5. Eliminate waste through centralized control of all food from production to consumption.

Interestingly, NPR admits that the researchers do “not really explain” how centralized control will increase food production and halt environmental destruction. They do, however, maintain that centralized control is the solution, and lament the fact that there is at present no “global dictator” to “abolish feedlots” or actively set “…prices for land, corn, meat and everything else.”

According to the UM press release, lead researcher Jonathan Foley, head of UM’s Institute on the Environment said, “For the first time, we have shown it is possible to both feed a hungry world and protect a threatened planet. It will take serious work. But we can do it.”

Farmers and ranchers will likely be quite skeptical of Foley’s assertion. They have, after all, been feeding a hungry world and protecting the environment for generations, if not centuries.

Most of those reading this blog will be farmers and ranchers, and they will likely wonder, as do I, whether the proposals of these researchers have any chance of being adopted here and abroad. My own common sense and experience tell me that the proposed solution is folly, yet in talking with a number of well-educated and well-meaning people, all of whom are at least peripherally involved in agriculture or agricultural research, I’m surprised at how much they are willing to take on faith, and without appraising the “evidence” presented by information resources such as NPR and UM.

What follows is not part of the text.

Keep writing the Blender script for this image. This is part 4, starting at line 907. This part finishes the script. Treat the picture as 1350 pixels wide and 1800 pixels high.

This is where I see some real danger in the combination of “the few feeding the many” and of badly flawed and unethical reporting by much of the major media. More than 98 percent of the U.S. population is two or more generations removed from any practical experience or understanding of food production, and are much more likely to be influenced by flawed but widespread and well-presented information. Those same 98 percent are therefore vulnerable to voting for, or acquiescing with, policies which actually threaten, rather than safeguard, their food supply.

We’ll have to wait until publication to assess the real merits of the argument posed by the researchers, however, as reported by NPR and UM, there appear to be some potentially major flaws, including:

1. Computer modeling based on flawed input data (including UN-IPCC climate data).

2. Faulty population growth predictions (in the 1960’s, population experts confidently predicted a world population of 10-12 billion by 2000).

3. Flawed information on both the quantity of water and chemical inputs projected and on their environmental impact.

4. Lack of details regarding the centralized control of agricultural production and food distribution and the safeguards which would prevent repetition of past centralized control disasters.

There are a number of other potential problems with the research as it has thus far been reported. We’ll look more closely at these when the paper is published.

In the meantime, farmers and ranchers should continue to monitor major media ag reporting and do what they can to counter flawed reporting, which can be considerably more effective than one might at first think. Thanks to increased access to valid news via the Internet and a growing agricultural social networking community, ag producers seem to have steered the EPA away from implementing plans to regulate agricultural dust, and have been able to effectively pressure companies supporting anti-agricultural causes, such as Yellow Tail.